Today, a comparative bounty of opportunities exists at home and abroad as Women’s basketball continues to gain an audience. For example, thanks to the 2023 NCAA Women’s Final Four, LSU’s Angel Reese is now a legitimate celebrity.

That progress comes with a price.

“You’re competing more for deals and sponsorships and endorsements,” Harris said of the brave, new world of NIL. “It’s actually more stressful now, based on conversations I’m having with college athletes and professional athletes.”

When Harris talks with athletes of all ages, a common theme emerges.

“They don’t see themselves outside their sport,” she said. “They legit think they’re always going to be that guy or that girl. That’s the hardest thing. There will come a time when you won’t do that. They don’t want to think about it. I get that. It's meant so much. It’s a part of so much of who you are.”

It comes down, Harris says, to “calling and purpose and mission.” She poses this question: If we spent the day together only doing the things you love, what would we do? Most athletes are stumped with this question “because they’ve never known their life without their sport or trying to do something around their sport.”

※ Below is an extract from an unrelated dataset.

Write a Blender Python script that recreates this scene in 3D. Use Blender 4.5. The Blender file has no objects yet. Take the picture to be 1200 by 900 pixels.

The National Basketball Players Association’s “Off the Court” program offers help to retired players in that transition, but it’s important to “find one other lane that you can move in, that you can learn in,” Harris said. Current players, she added, should spend the offseason indulging that curiosity.

“Athletes know how to do things,” she said. “When I tell them how to think about calling and purpose, they don’t know how to do that yet, but they know, ‘Oh, I can find something I’m curious about, and I can pursue that for a year.”

Harris’ pursuits weren’t the result of boredom or a scattered mind. She was making choices about her future.  

Basketball followed Harris into business. The relationships Harris made at the University of Texas “have followed me, literally, for 30 years.”

Longhorns’ legendary women’s basketball head coach, Jody Conradt, once had players submit the names of three team members they considered friends. Harris learned her name appeared on every ballot.

“People want to do business with me because they trust me,” she said. “They want to be part of the sunshine and the aspirations.”

That trust stems from a promise Harris made to herself years ago. She noticed how many people in her business and professional relationships lied. Why did that happen?

She gave an example of a past experience.

“You were in a relationship where you didn’t want the consequences of the truth,” she explained. “I made a decision that if I have to be in a situation where I feel I have to lie, [then] that’s not the situation that I want to be in. I’m not going to do that. I announced to my friends and family that I was never going to lie to them again.”

The decision was a game-changer.

“It’s made more people more aware of their level of truth and honesty and why they do it,” she said. “I can have conversations and relationships, and I know there’s no B.S. in it — well, not from my side anyway...”

Aside from her work to get Austin that WNBA franchise, she is the co-founder of Dallas-based The Athletic Club, which builds and operates multisport indoor and outdoor facilities. Harris is looking to turn her business and branding work with athletes into a company. The name is fitting: Athletes Who Mean Business. 

This phase of her life is about building a legacy. So, what will Fran Harris do next? She doesn’t know. And that’s fine. Uncertainty is a fatal shortcoming on a basketball court. That doesn’t apply everywhere. There’s time to find answers.

“We’re so afraid of what that looks like from the outside, what people are going to think about you or say about you if you display human vulnerability,” Harris said. “That’s not something that’s a built-in part of the creed of being an athlete. I don’t know what I’ll be doing, but I’m excited about the adventure.”